4. comm, comm/exchange, comm/forward, comm/reverse: From the table you can already tell what it does. Three possible values are no, host and device. For GPUs, device is faster if all the styles used in your calculation are Kokkos-enabled. But, if not, it may results in communication overhead due to CPU-GPU communication. For CPU-only systems, host is the fastest. For Xeon Phi and CPU-only systems, host and device work identically.
5. cuda/aware: When we use regular MPI, multiple instances of an application is launched and distributed to many nodes in a cluster using the MPI application launcher. This passes pointers to host memory to MPI calls. But, when we want to use CUDA and MPI together, it is often required to send data from the GPU instead of the CPU. CUDA-aware MPI allows the GPU data to pass directly through MPI send/receive calls without first which copying the data from device to host, and thus CUDA-aware MPI helps to eliminate the overhead due to this copying process. But, not all HPC systems have the CUDA-aware MPI available and it results in a Segmentation Fault error at runtime. We can avoid this error by setting its value to off (i.e. cuda/aware off). But, whenever a CUDA-aware MPI is available to you, you should not need to use this.

Invoking Kokkos through input file or through command-line?

Unlike the USER-OMP or the GPU package in the previous episode which supports either OpenMP or GPU, the Kokkos package supports both OpenMP and GPUs. This adds additional complexity to the command-line to invoke appropriate execution mode (OpenMP or GPU) when you decide to use Kokkos for your LAMMPS runs. In the following section, we'll touch on a few general command-line features which are needed to call Kokkos. More detailed OpenMP or GPU specific command-line switches will be discussed in later episodes.

Let us recall the command-line to submit a LAMMPS job that uses USER-OMP as an accelerator package (see here to refresh your memory).

mpirun -np 40 -ppn 10 lmp -sf omp -pk omp 4 -in in.rhodo neigh no

{: .bash}

We can perform a straight-forward to edit the above command-line to try to make it appropriate for a Kokkos run. A few points to keep in mind:

1. The total number of MPI ranks is set in the usual way via mpirun, mpiexec or srun command. It has nothing to do with Kokkos and will depend on your HPC system.
   • mpirun -np 40 -ppn 10 allows you to submit the job in 4 nodes each of them having 10 MPI processes.
2. To enable Kokkos package you need to use a switch -k on.
3. To use Kokkos enabled styles (pair styles/fixes etc.), you need one additional switch -sf kk.

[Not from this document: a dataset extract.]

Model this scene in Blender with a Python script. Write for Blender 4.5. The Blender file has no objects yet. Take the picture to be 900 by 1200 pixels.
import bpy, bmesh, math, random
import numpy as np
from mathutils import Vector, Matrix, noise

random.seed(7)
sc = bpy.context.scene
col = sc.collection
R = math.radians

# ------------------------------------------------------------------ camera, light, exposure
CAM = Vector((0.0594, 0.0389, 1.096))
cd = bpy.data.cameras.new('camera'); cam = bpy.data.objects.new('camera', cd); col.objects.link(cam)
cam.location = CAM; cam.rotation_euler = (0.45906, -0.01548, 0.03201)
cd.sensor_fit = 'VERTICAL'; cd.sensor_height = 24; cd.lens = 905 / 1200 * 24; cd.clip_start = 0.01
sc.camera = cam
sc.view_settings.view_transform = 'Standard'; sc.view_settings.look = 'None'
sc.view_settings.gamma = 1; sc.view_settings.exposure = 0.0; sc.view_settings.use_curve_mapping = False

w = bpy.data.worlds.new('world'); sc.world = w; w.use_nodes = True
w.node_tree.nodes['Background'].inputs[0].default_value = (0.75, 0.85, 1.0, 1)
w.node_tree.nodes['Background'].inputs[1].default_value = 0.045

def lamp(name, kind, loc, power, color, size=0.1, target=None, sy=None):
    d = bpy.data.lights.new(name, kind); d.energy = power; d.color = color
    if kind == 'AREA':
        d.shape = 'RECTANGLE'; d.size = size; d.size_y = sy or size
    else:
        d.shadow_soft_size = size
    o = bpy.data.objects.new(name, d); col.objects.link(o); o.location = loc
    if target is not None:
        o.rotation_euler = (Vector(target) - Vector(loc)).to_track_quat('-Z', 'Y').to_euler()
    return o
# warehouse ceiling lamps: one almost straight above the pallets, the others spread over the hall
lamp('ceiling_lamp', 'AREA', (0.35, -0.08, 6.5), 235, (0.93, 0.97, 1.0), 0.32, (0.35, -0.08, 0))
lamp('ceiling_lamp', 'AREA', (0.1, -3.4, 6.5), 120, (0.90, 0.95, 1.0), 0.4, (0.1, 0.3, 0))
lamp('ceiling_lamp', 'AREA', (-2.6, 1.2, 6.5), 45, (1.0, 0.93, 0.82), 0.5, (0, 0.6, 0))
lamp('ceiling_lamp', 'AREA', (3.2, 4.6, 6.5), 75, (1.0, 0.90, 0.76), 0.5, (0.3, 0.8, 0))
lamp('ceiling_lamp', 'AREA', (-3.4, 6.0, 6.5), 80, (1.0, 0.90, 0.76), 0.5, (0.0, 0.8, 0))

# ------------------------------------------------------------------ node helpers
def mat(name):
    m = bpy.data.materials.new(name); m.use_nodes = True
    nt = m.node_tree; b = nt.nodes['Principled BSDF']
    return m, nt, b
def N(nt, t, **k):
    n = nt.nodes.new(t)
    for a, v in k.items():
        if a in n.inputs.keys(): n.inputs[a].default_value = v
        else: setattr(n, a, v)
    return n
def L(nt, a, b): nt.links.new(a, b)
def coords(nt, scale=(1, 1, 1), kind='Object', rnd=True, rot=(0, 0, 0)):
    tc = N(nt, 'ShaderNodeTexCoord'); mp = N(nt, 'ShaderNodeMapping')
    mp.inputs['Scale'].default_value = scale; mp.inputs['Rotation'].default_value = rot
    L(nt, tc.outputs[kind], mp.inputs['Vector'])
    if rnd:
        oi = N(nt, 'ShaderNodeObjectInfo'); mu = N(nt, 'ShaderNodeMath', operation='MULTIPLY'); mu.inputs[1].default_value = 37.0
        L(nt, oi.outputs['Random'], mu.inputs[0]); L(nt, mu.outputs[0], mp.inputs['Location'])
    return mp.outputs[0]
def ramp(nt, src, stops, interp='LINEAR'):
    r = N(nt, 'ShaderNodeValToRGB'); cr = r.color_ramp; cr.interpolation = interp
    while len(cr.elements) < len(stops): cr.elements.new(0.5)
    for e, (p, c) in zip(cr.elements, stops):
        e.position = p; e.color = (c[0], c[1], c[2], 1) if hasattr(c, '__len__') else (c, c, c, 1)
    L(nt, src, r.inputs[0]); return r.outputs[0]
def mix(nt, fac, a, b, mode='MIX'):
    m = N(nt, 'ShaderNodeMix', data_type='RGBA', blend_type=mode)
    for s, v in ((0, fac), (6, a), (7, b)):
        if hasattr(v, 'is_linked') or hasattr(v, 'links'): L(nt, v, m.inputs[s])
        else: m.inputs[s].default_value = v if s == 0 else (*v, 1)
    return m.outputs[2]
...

This will append the /kk suffix to all the styles that Kokkos supports in LAMMPS. For example, when you use this, the lj/charmm/coul/long pair style would be read as lj/charmm/coul/long/kk at runtime.

With these points keeping in mind, the above command-line could be modified to make it ready for Kokkos:

mpirun -np 40 -ppn 10 lmp -k on -sf kk -in in.rhodo

{: .bash}

But, unfortunately, this above command-line is still incomplete. We have not yet passed any information about the package <arguments> yet. These might include information about the execution mode (OpenMP or GPU), or the number of OpenMP threads, or the number of GPUs that we want to use for this run, or any other keywords (and values). We'll discuss more about them in the following episodes.